As a (very) amateur photographer, this doesn’t make sense to me. Flashes indoors always look terrible in my experience, and modern smartphones are great in low light.
Modern smartphones perform very admirably in low light, but with some undesirable (IMO) tradeoffs: you get all kinds of weird artifacts from extrapolation, and the overall image frequently looks muddy compared to a low-light capture on a DSLR or mirrorless camera (which tend to look noisy instead). I do, however, regularly make those tradeoffs when I don't want to bug people with a flash or haul a full camera body to a show, though!
I think my use of flash indoors amounts to an aesthetic preference: I like the way skin tones come out on the combination of a ludicrous P&S flash and a "cheap" color stock like Gold 200. The tradeoff is glare and red-eye, both of which can be compensated for during compensation or with editing after the fact.

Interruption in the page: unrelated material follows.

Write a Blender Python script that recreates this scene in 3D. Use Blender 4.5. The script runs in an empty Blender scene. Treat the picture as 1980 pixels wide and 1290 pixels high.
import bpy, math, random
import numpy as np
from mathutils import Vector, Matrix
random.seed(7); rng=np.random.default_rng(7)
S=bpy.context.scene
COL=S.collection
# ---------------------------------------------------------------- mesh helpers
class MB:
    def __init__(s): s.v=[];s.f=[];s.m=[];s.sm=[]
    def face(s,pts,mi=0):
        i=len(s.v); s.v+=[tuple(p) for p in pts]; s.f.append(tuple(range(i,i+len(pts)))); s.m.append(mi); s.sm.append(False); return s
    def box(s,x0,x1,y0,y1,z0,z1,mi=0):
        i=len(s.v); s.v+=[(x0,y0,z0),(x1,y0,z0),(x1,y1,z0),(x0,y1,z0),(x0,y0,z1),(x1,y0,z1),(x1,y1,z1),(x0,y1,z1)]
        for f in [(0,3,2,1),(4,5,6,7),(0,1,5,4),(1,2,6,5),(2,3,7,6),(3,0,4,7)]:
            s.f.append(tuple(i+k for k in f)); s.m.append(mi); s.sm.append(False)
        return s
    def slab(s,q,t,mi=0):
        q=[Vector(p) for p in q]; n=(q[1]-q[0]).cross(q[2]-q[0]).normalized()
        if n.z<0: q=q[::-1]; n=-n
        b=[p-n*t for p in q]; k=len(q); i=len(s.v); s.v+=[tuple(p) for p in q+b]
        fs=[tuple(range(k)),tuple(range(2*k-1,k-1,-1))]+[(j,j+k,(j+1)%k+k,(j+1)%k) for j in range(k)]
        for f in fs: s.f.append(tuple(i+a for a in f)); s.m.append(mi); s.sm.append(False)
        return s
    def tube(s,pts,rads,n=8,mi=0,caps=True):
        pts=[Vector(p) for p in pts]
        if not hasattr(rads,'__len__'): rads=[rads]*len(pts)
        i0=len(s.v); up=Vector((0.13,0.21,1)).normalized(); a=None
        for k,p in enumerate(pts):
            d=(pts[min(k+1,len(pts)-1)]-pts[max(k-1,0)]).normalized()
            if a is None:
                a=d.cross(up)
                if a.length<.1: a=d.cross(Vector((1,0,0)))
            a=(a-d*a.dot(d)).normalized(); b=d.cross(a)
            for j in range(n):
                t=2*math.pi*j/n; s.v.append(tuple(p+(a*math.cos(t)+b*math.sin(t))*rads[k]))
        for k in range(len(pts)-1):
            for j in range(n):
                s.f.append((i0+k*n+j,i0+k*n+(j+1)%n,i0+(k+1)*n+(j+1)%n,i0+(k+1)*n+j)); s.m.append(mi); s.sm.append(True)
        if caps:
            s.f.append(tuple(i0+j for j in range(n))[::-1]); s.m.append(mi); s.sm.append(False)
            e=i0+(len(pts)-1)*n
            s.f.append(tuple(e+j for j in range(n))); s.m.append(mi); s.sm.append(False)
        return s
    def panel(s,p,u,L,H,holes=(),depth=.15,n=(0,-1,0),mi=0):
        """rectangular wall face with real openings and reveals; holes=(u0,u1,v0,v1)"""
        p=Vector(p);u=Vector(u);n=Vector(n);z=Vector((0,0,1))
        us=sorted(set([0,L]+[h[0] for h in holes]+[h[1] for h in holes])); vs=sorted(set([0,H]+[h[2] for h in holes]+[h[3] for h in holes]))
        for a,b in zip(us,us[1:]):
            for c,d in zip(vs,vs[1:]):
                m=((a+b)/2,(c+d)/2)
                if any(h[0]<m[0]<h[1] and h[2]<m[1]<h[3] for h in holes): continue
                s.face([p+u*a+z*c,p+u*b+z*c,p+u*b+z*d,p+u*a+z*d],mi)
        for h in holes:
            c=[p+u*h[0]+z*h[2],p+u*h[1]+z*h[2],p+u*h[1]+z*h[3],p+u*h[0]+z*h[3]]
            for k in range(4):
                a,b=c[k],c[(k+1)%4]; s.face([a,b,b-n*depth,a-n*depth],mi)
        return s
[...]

Using flash on color negative film is a very different experience from digital. Xenon flashes do really well with film, and don't blow out highlights like digital, giving a smooth rolloff that's very pleasing to the eye.
> modern smartphones are great in low light.
This is only true if you only view images on a smartphone. Blow them up on a 23 inch or larger monitor and you'll notice tons of digital NR, artifacting, and other fuckery where the image processing algorithms have tried to recover detail and not really done so all that well.